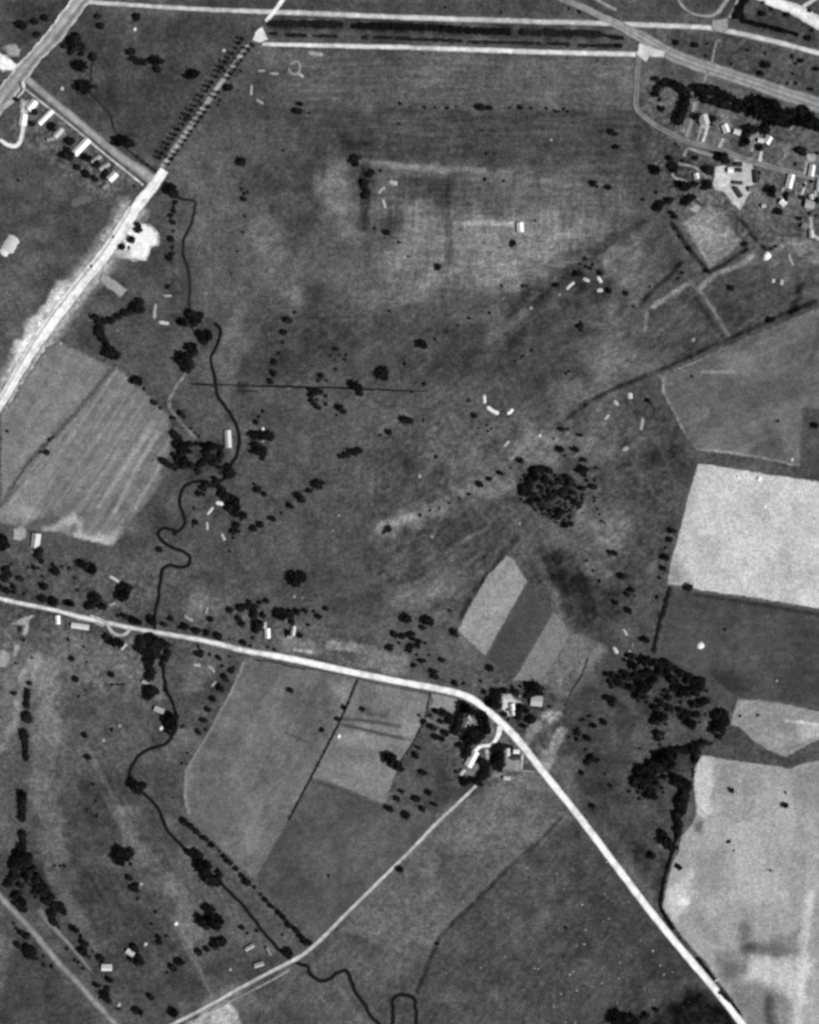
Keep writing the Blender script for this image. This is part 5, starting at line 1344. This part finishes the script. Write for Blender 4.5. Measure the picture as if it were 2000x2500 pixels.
m(P('15 616 28 592 38 578'), 32, 205, 'broad pale spoil bank at the left edge', h=2.0)
m(P('5 622 14 610'), 26, 225, 'bright end heap of the broad left edge bank', h=2.0)
m(P('1762 330 1785 312'), 8, 150, 'dull garden bank above the bright hamlet house')
m(P('1704 1579 1718 1572'), 16, 250, 'white lopsided spoil bank alone on the dark green field', h=2.2)
m(P('1709 1584 1709 1576'), 15, 250, 'white tip of the lopsided spoil bank', h=2.0)
m(P('1744 2396 1756 2388'), 6, 225, 'small white spur on the right of the main road')
m(P('120 492 128 500'), 12, 110, 'dull bank at the edge of the left pasture')
m(P('175 500 195 488 225 484'), 20, 108, 'low dull bank below the garden row', h=.5)
m(P('232 1520 255 1528'), 9, 190, 'pale bank along the village road')
m(P('1230 1090 1243 1076'), 9, 200, 'small pale bank on the flat bright meadow')
m(P('1244 1120 1256 1115'), 7, 190, 'small pale bank above the round copse')
heap(1871, 625, 11.5, 255, 'big round white heap on the old garden ground', .45)
heap(1887, 685, 6, 195, 'small round pale heap left of an upright bank', .4)
heap(546, 123, 4.5, 205, 'small pale heap left of the avenue', .4)
heap(329, 71, 5, 225, 'small white heap in the top pasture', .4)
heap(151, 216, 6, 185, 'small pale heap beside the straight grey road', .4)
heap(641, 1047, 5, 215, 'small white heap above the tree group by the hut', .4)
heap(641, 1075, 5, 150, 'small grey heap among the tree group by the hut', .4)
heap(394, 1778, 6.5, 250, 'bright white heap left of the upright black clump', .4)
heap(252, 1807, 5, 160, 'small dull heap on the lower pasture', .4)
heap(291, 1771, 6, 140, 'dull heap above the small one on the lower pasture', .3)
heap(429, 2255, 5.5, 240, 'bright round heap at the foot of the pale strip', .4)
heap(355, 2305, 5, 190, 'pale heap right of the pale shed', .4)
heap(343, 2158, 5.5, 170, 'dull pale heap beside the ragged bushes', .4)
heap(290, 2453, 5.5, 180, 'pale heap with a dark bush under it at the bottom', .4)
heap(562, 2367, 4, 180, 'tiny pale heap near the farm track', .4)
heap(827, 1797, 6, 240, 'white heap at the hedge between the grey fields', .45)
heap(1853, 1169, 7, 255, 'white heap at the top of the very pale field', .4)
heap(1802, 1165, 4.5, 245, 'tiny white heap left of the white one on the very pale field', .3)
heap(1867, 1237, 4.5, 245, 'tiny white heap in the middle of the very pale field', .3)
heap(1933, 1122, 4.5, 215, 'pale heap at the right end of the grey field', .4)
heap(1896, 1662, 4, 170, 'tiny pale heap on the dark green field', .4)
heap(1269, 1121, 4, 195, 'tiny pale heap above the copse', .4)
heap(1296, 752, 5, 150, 'small dull heap on the dark middle meadow', .3)
heap(1366, 719, 3.5, 170, 'tiny heap below the middle meadow pits', .3)
heap(1345, 341, 4, 170, 'tiny pale heap on the upper meadow', .3)
heap(1318, 1063, 4.5, 215, 'small white heap at the top of the flat bright meadow', .3)
heap(827, 1258, 3.5, 160, 'tiny pale heap on the meadow below the dotted line', .3)
heap(811, 1295, 4, 125, 'tiny dull heap below the tiny pale one', .3)
heap(718, 1456, 4.5, 150, 'dull heap under the lone big clump', .3)
heap(737, 1459, 4, 125, 'second dull heap under the lone big clump', .3)
heap(1692, 829, 5, 150, 'small dull heap inside the old garden square', .3)
heap(1054, 1310, 4, 165, 'tiny pale heap on the dark hollow', .3)
heap(1024, 1162, 5, 160, 'small pale heap on the broken meadow', .3)
heap(1268, 1278, 4, 150, 'tiny pale heap below the round copse', .3)
heap(1914, 297, 7, 170, 'grey heap among the belt trees', .4)
heap(1930, 312, 6, 140, 'dull heap beside the grey heap in the belt', .4)
heap(147, 838, 4.5, 165, 'tiny pale heap under the unfinished road', .3)
heap(286, 806, 4, 125, 'tiny dull heap inside the bent hedge row', .3)

# white specks: stones on the dark lower field, too many to count
V, F, ST = [], [], []
rs = random.Random(19)
def speck(x, y, r, h, tone):
    k = len(V)
    for i in range(5):
        a = 2 * math.pi * i / 5 + rs.random()
        V.append(W(x + r * math.cos(a) * rs.uniform(.6, 1.4), y + r * math.sin(a) * rs.uniform(.6, 1.1), 0.0))
    V.append(W(x, y, h))
    ST.extend([float(albedo(tone))] * 6)
    for i in range(5): F.append((k + (i + 1) % 5, k + i, k + 5))
LOW = P('1180 2180 1370 2010 1420 2010 1640 2290 1780 2480 1450 2500 1040 2500 1075 2290')
cnt = 0
while cnt < 420:
    x, y = rs.uniform(1020, 1800), rs.uniform(2010, 2500)
    if not bool(inside(np.array([x]), np.array([y]), LOW)[0]): continue
    if rs.random() > .12 + .88 * max(0, 1 - math.hypot(x - 1400, y - 2370) / 330): continue
    big = rs.random() ** 5
    speck(x, y, .8 + 2.0 * big, .35, rs.uniform(90, 135) + 60 * big); cnt += 1
for _ in range(260):
    speck(rs.uniform(0, 2000), rs.uniform(120, 2480), rs.uniform(.8, 1.6), .3, rs.uniform(95, 160))
o = mesh_obj('stones', V, np.array(F, dtype=np.int32), M_EARTH, tone=ST)
o['kind'] = 'stuff'; o['label'] = 'pale stones scattered over the dark lower field and meadow'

__________

§ EXERCISE OBJECTIVE
Write out the listing word for word, omitting the pictures it holds.

§ RESULT OF THIS TASK
Keep writing the Blender script for this image. This is part 5, starting at line 1344. This part finishes the script. Write for Blender 4.5. Measure the picture as if it were 2000x2500 pixels.
m(P('15 616 28 592 38 578'), 32, 205, 'broad pale spoil bank at the left edge', h=2.0)
m(P('5 622 14 610'), 26, 225, 'bright end heap of the broad left edge bank', h=2.0)
m(P('1762 330 1785 312'), 8, 150, 'dull garden bank above the bright hamlet house')
m(P('1704 1579 1718 1572'), 16, 250, 'white lopsided spoil bank alone on the dark green field', h=2.2)
m(P('1709 1584 1709 1576'), 15, 250, 'white tip of the lopsided spoil bank', h=2.0)
m(P('1744 2396 1756 2388'), 6, 225, 'small white spur on the right of the main road')
m(P('120 492 128 500'), 12, 110, 'dull bank at the edge of the left pasture')
m(P('175 500 195 488 225 484'), 20, 108, 'low dull bank below the garden row', h=.5)
m(P('232 1520 255 1528'), 9, 190, 'pale bank along the village road')
m(P('1230 1090 1243 1076'), 9, 200, 'small pale bank on the flat bright meadow')
m(P('1244 1120 1256 1115'), 7, 190, 'small pale bank above the round copse')
heap(1871, 625, 11.5, 255, 'big round white heap on the old garden ground', .45)
heap(1887, 685, 6, 195, 'small round pale heap left of an upright bank', .4)
heap(546, 123, 4.5, 205, 'small pale heap left of the avenue', .4)
heap(329, 71, 5, 225, 'small white heap in the top pasture', .4)
heap(151, 216, 6, 185, 'small pale heap beside the straight grey road', .4)
heap(641, 1047, 5, 215, 'small white heap above the tree group by the hut', .4)
heap(641, 1075, 5, 150, 'small grey heap among the tree group by the hut', .4)
heap(394, 1778, 6.5, 250, 'bright white heap left of the upright black clump', .4)
heap(252, 1807, 5, 160, 'small dull heap on the lower pasture', .4)
heap(291, 1771, 6, 140, 'dull heap above the small one on the lower pasture', .3)
heap(429, 2255, 5.5, 240, 'bright round heap at the foot of the pale strip', .4)
heap(355, 2305, 5, 190, 'pale heap right of the pale shed', .4)
heap(343, 2158, 5.5, 170, 'dull pale heap beside the ragged bushes', .4)
heap(290, 2453, 5.5, 180, 'pale heap with a dark bush under it at the bottom', .4)
heap(562, 2367, 4, 180, 'tiny pale heap near the farm track', .4)
heap(827, 1797, 6, 240, 'white heap at the hedge between the grey fields', .45)
heap(1853, 1169, 7, 255, 'white heap at the top of the very pale field', .4)
heap(1802, 1165, 4.5, 245, 'tiny white heap left of the white one on the very pale field', .3)
heap(1867, 1237, 4.5, 245, 'tiny white heap in the middle of the very pale field', .3)
heap(1933, 1122, 4.5, 215, 'pale heap at the right end of the grey field', .4)
heap(1896, 1662, 4, 170, 'tiny pale heap on the dark green field', .4)
heap(1269, 1121, 4, 195, 'tiny pale heap above the copse', .4)
heap(1296, 752, 5, 150, 'small dull heap on the dark middle meadow', .3)
heap(1366, 719, 3.5, 170, 'tiny heap below the middle meadow pits', .3)
heap(1345, 341, 4, 170, 'tiny pale heap on the upper meadow', .3)
heap(1318, 1063, 4.5, 215, 'small white heap at the top of the flat bright meadow', .3)
heap(827, 1258, 3.5, 160, 'tiny pale heap on the meadow below the dotted line', .3)
heap(811, 1295, 4, 125, 'tiny dull heap below the tiny pale one', .3)
heap(718, 1456, 4.5, 150, 'dull heap under the lone big clump', .3)
heap(737, 1459, 4, 125, 'second dull heap under the lone big clump', .3)
heap(1692, 829, 5, 150, 'small dull heap inside the old garden square', .3)
heap(1054, 1310, 4, 165, 'tiny pale heap on the dark hollow', .3)
heap(1024, 1162, 5, 160, 'small pale heap on the broken meadow', .3)
heap(1268, 1278, 4, 150, 'tiny pale heap below the round copse', .3)
heap(1914, 297, 7, 170, 'grey heap among the belt trees', .4)
heap(1930, 312, 6, 140, 'dull heap beside the grey heap in the belt', .4)
heap(147, 838, 4.5, 165, 'tiny pale heap under the unfinished road', .3)
heap(286, 806, 4, 125, 'tiny dull heap inside the bent hedge row', .3)

# white specks: stones on the dark lower field, too many to count
V, F, ST = [], [], []
rs = random.Random(19)
def speck(x, y, r, h, tone):
    k = len(V)
    for i in range(5):
        a = 2 * math.pi * i / 5 + rs.random()
        V.append(W(x + r * math.cos(a) * rs.uniform(.6, 1.4), y + r * math.sin(a) * rs.uniform(.6, 1.1), 0.0))
    V.append(W(x, y, h))
    ST.extend([float(albedo(tone))] * 6)
    for i in range(5): F.append((k + (i + 1) % 5, k + i, k + 5))
LOW = P('1180 2180 1370 2010 1420 2010 1640 2290 1780 2480 1450 2500 1040 2500 1075 2290')
cnt = 0
while cnt < 420:
    x, y = rs.uniform(1020, 1800), rs.uniform(2010, 2500)
    if not bool(inside(np.array([x]), np.array([y]), LOW)[0]): continue
    if rs.random() > .12 + .88 * max(0, 1 - math.hypot(x - 1400, y - 2370) / 330): continue
    big = rs.random() ** 5
    speck(x, y, .8 + 2.0 * big, .35, rs.uniform(90, 135) + 60 * big); cnt += 1
for _ in range(260):
    speck(rs.uniform(0, 2000), rs.uniform(120, 2480), rs.uniform(.8, 1.6), .3, rs.uniform(95, 160))
o = mesh_obj('stones', V, np.array(F, dtype=np.int32), M_EARTH, tone=ST)
o['kind'] = 'stuff'; o['label'] = 'pale stones scattered over the dark lower field and meadow'